- [TASK INSTRUCTIONS]
Please return the full listing below without altering anything.

- [GIVEN MATERIAL]
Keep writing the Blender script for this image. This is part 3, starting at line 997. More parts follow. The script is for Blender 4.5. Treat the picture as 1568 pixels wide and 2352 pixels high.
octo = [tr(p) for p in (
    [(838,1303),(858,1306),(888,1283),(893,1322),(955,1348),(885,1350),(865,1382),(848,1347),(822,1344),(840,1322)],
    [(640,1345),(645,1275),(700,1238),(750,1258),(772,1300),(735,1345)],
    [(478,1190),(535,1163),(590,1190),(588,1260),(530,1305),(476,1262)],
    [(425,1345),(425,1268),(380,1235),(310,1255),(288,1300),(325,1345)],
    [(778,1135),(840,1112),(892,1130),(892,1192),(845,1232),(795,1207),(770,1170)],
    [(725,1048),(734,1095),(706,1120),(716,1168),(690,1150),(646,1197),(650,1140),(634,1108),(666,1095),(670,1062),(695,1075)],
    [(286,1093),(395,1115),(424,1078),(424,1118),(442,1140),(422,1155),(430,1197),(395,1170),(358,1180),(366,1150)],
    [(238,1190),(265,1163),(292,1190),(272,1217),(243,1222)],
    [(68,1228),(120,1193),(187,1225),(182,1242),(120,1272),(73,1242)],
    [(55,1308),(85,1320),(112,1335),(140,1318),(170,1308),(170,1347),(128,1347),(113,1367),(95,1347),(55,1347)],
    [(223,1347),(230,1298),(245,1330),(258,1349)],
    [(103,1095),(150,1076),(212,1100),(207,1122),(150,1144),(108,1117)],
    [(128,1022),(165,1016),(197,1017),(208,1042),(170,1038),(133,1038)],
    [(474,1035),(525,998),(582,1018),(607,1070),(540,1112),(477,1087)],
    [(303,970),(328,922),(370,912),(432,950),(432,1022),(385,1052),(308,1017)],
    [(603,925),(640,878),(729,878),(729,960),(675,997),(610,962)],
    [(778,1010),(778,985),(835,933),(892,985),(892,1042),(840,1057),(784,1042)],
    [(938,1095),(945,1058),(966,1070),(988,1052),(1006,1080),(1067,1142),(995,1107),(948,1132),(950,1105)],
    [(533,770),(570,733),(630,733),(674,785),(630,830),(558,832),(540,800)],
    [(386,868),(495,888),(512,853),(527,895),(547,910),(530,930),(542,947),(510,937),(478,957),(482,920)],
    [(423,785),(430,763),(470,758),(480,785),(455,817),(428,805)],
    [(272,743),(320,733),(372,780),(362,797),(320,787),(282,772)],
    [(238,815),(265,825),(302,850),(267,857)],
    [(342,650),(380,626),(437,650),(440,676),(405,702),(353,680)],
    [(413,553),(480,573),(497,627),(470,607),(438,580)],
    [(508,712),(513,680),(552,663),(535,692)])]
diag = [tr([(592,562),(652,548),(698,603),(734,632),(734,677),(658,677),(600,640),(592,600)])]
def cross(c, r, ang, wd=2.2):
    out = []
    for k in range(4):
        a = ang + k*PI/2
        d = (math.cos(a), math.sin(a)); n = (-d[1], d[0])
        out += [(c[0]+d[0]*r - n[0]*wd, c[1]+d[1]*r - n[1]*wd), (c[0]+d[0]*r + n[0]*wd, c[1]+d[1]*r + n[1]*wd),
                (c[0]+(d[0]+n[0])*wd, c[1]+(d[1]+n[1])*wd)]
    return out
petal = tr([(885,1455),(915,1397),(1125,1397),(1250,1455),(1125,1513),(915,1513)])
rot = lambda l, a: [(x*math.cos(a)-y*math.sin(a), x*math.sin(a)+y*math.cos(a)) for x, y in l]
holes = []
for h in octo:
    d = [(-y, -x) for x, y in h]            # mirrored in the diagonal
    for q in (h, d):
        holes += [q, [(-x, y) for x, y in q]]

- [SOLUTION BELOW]
Keep writing the Blender script for this image. This is part 3, starting at line 997. More parts follow. The script is for Blender 4.5. Treat the picture as 1568 pixels wide and 2352 pixels high.
octo = [tr(p) for p in (
    [(838,1303),(858,1306),(888,1283),(893,1322),(955,1348),(885,1350),(865,1382),(848,1347),(822,1344),(840,1322)],
    [(640,1345),(645,1275),(700,1238),(750,1258),(772,1300),(735,1345)],
    [(478,1190),(535,1163),(590,1190),(588,1260),(530,1305),(476,1262)],
    [(425,1345),(425,1268),(380,1235),(310,1255),(288,1300),(325,1345)],
    [(778,1135),(840,1112),(892,1130),(892,1192),(845,1232),(795,1207),(770,1170)],
    [(725,1048),(734,1095),(706,1120),(716,1168),(690,1150),(646,1197),(650,1140),(634,1108),(666,1095),(670,1062),(695,1075)],
    [(286,1093),(395,1115),(424,1078),(424,1118),(442,1140),(422,1155),(430,1197),(395,1170),(358,1180),(366,1150)],
    [(238,1190),(265,1163),(292,1190),(272,1217),(243,1222)],
    [(68,1228),(120,1193),(187,1225),(182,1242),(120,1272),(73,1242)],
    [(55,1308),(85,1320),(112,1335),(140,1318),(170,1308),(170,1347),(128,1347),(113,1367),(95,1347),(55,1347)],
    [(223,1347),(230,1298),(245,1330),(258,1349)],
    [(103,1095),(150,1076),(212,1100),(207,1122),(150,1144),(108,1117)],
    [(128,1022),(165,1016),(197,1017),(208,1042),(170,1038),(133,1038)],
    [(474,1035),(525,998),(582,1018),(607,1070),(540,1112),(477,1087)],
    [(303,970),(328,922),(370,912),(432,950),(432,1022),(385,1052),(308,1017)],
    [(603,925),(640,878),(729,878),(729,960),(675,997),(610,962)],
    [(778,1010),(778,985),(835,933),(892,985),(892,1042),(840,1057),(784,1042)],
    [(938,1095),(945,1058),(966,1070),(988,1052),(1006,1080),(1067,1142),(995,1107),(948,1132),(950,1105)],
    [(533,770),(570,733),(630,733),(674,785),(630,830),(558,832),(540,800)],
    [(386,868),(495,888),(512,853),(527,895),(547,910),(530,930),(542,947),(510,937),(478,957),(482,920)],
    [(423,785),(430,763),(470,758),(480,785),(455,817),(428,805)],
    [(272,743),(320,733),(372,780),(362,797),(320,787),(282,772)],
    [(238,815),(265,825),(302,850),(267,857)],
    [(342,650),(380,626),(437,650),(440,676),(405,702),(353,680)],
    [(413,553),(480,573),(497,627),(470,607),(438,580)],
    [(508,712),(513,680),(552,663),(535,692)])]
diag = [tr([(592,562),(652,548),(698,603),(734,632),(734,677),(658,677),(600,640),(592,600)])]
def cross(c, r, ang, wd=2.2):
    out = []
    for k in range(4):
        a = ang + k*PI/2
        d = (math.cos(a), math.sin(a)); n = (-d[1], d[0])
        out += [(c[0]+d[0]*r - n[0]*wd, c[1]+d[1]*r - n[1]*wd), (c[0]+d[0]*r + n[0]*wd, c[1]+d[1]*r + n[1]*wd),
                (c[0]+(d[0]+n[0])*wd, c[1]+(d[1]+n[1])*wd)]
    return out
petal = tr([(885,1455),(915,1397),(1125,1397),(1250,1455),(1125,1513),(915,1513)])
rot = lambda l, a: [(x*math.cos(a)-y*math.sin(a), x*math.sin(a)+y*math.cos(a)) for x, y in l]
holes = []
for h in octo:
    d = [(-y, -x) for x, y in h]            # mirrored in the diagonal
    for q in (h, d):
        holes += [q, [(-x, y) for x, y in q]]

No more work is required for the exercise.